Friday 22 July 2022

Sealing wax - but not string.

My paternal grandfather kept a stick of red sealing wax in the top drawer of his desk, the desk my brother now uses.  I remember watching him seal letters with a dab of it and an impression from a brass seal. 

The letters were I suspect business letters, letters with cheques, legal documents and the like. I know that letters he wrote to his cousins in Caithness were not sealed in that way.  My grandmother never used it in my presence, indeed probably did not use it at all. I suppose they also received letters with those sort of seals although I do not recall seeing any. 

The seal my grandfather used was his personal seal, made for him no doubt by one of the many skilled craftsmen in and around the port in which he had his business. A cousin has it now. 

Occasionally my grandfather would seal a larger packet of papers as well but I cannot remember him sealing a parcel tied in string that way. Parcels simply got tied with the right sort of seafaring knots Grandpa had grown up seeing, then learning and using. Other things got tied with knots too - and the knots that Grandpa tied did not come undone until they were supposed to come undone, if at all. 

I know you could buy sealing wax at the big stationery shop in the city. That shop has long since gone. We children found it fascinating. It was also the place which supplied all the schools in the state with pencils, our old dip pens (and the boxes of nibs), boxes of crayons, coloured pencils, brown "kraft" paper and packs of both matte and shiny coloured squares of paper. There were filing cards in white, blue, green and pink, and paper pads as well as school notebooks. Even now when I go into the major stationery hub near our state showground I think back to that other and much smaller shop. 

The other attraction for us was the collection of children's books upstairs - waiting to be bought by school libraries across the state. Our parents would order the school prizes from there. The woman who ran that section knew a great deal about children's literature. She would always ha When the shop eventually closed she obtained a job with the school library service and I managed to learn even more from her.  

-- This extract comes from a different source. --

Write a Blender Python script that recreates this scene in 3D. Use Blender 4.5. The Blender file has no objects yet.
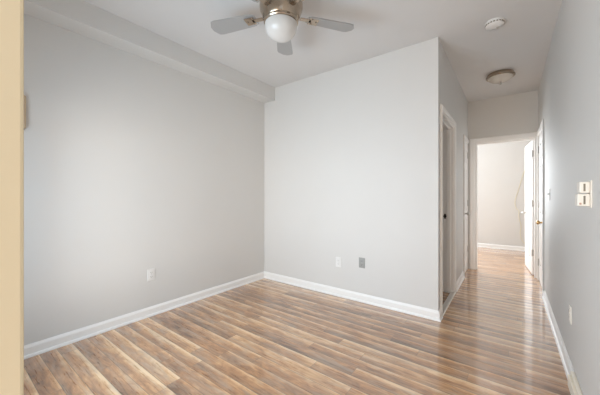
import bpy, bmesh, math, random
from mathutils import Vector, Matrix
random.seed(7)
PI = math.pi
SC = bpy.context.scene
COL = SC.collection

# ------------------------------------------------------------------ camera
cd = bpy.data.cameras.new('camera')
cam = bpy.data.objects.new('camera', cd)
COL.objects.link(cam)
cd.sensor_fit = 'HORIZONTAL'
cd.sensor_width = 36.0
cd.lens = 279.0 / 600.0 * 36.0
cd.shift_y = -2.5 / 600.0
cd.clip_start = 0.02
cam.location = (0, 0, 1.21)
cam.rotation_euler = (PI / 2, 0, math.radians(37.0))
SC.camera = cam

# ------------------------------------------------------------------ world, lights, exposure
w = bpy.data.worlds.new('sky')
SC.world = w
w.use_nodes = True
bg = w.node_tree.nodes['Background']
bg.inputs[0].default_value = (0.82, 0.90, 1.0, 1)
bg.inputs[1].default_value = 1.0
SC.view_settings.view_transform = 'Standard'
SC.view_settings.look = 'None'
SC.view_settings.gamma = 1.0
SC.view_settings.use_curve_mapping = False
SC.view_settings.exposure = 0.33
try:
    SC.cycles.max_bounces = 14
    SC.cycles.diffuse_bounces = 10
    SC.cycles.glossy_bounces = 5
    SC.cycles.sample_clamp_indirect = 6.0
    SC.cycles.use_denoising = True
except Exception:
    pass


def area(name, loc, rot, sx, sy, power, color):
    l = bpy.data.lights.new(name, 'AREA')
    l.shape = 'RECTANGLE'
    l.size, l.size_y = sx, sy
    l.energy = power
    l.color = color
    o = bpy.data.objects.new(name, l)
    o.location = loc
    o.rotation_euler = rot
    COL.objects.link(o)
    return o


# daylight at the openings, plus an added fill behind the bedroom
area('window_daylight', (-2.20, -0.9, 1.10), (PI / 2, 0, 0), 1.2, 1.5, 54, (0.64, 0.83, 1.0))
area('window_skylight', (-1.65, -0.14, 1.05), (PI / 2, 0, 0), 1.2, 1.3, 14, (0.66, 0.84, 1.0))
area('doorway_daylight', (-0.95, -2.1, 1.00), (PI / 2, 0, -0.25), 1.2, 1.8, 60, (1.0, 0.84, 0.66))
area('porch_daylight', (0.1, -2.3, 0.95), (PI / 2, 0, 0), 1.0, 1.6, 24, (1.0, 0.62, 0.32))
area('bedroom_daylight', (-2.9, 6.6, 1.5), (0, -PI / 2, 0), 1.5, 1.6, 20, (0.95, 0.98, 1.0))
area('bedroom_hall_fill', (-1.35, 7.95, 1.5), (-PI / 2, 0, 0), 1.1, 1.5, 106, (0.92, 0.97, 1.0))  # added lamp behind an unseen opening, brightens the open door and the hall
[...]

But the sealing wax was sold downstairs. It came in a long, flat grey box with strange marks on the outside. The strange marks of course were what I later recognised as Chinese characters...the old fashioned sort rather than the modern simplified characters. Inside the box were the long sticks of red sealing wax - Chinese red. The company which supplied them had probably been supplying stationery stores around the years ever since the British went to China...and before that. I never saw sealing wax in any other colour although I believe blue sealing wax was sometimes used on court documents. 

Now you can buy sealing wax in many colours. You can buy made to order brass seals for stamping it in many designs. It is used mostly for paper crafts. I recently ordered some and a seal like a bee to give to Middle Cat for her birthday. (It is all right she does not read this blog.) I know she will get pleasure out of making small cards from it.

Middle Cat is not old enough to remember our grandfather using the sealing wax but Brother Cat and I can remember it. We can remember watching in fascination as the wax dropped slowly on to the envelope in exactly the right spot and then our grandfather gently placing the seal in the middle of the soft wax. 

I think I need to show this to the children in the street in the summer. It might even be better fun to let them use a seal.  

2 comments:

Adelaide Dupont said...

What a wonderful idea to show the children in the street a seal!

I think it is in lots of art and craft shops - including the ones online.

And I wonder if some of the children know about knotcraft?

[on another blog I realised I had had no idea about what the little ones know and can do in the art and craft world].

catdownunder said...

Mmm.. knotcraft. Most of them are not quite old enough for that but I could show them a couple. I have a book here called "The year of knots" (Windy Chien) - do you know it?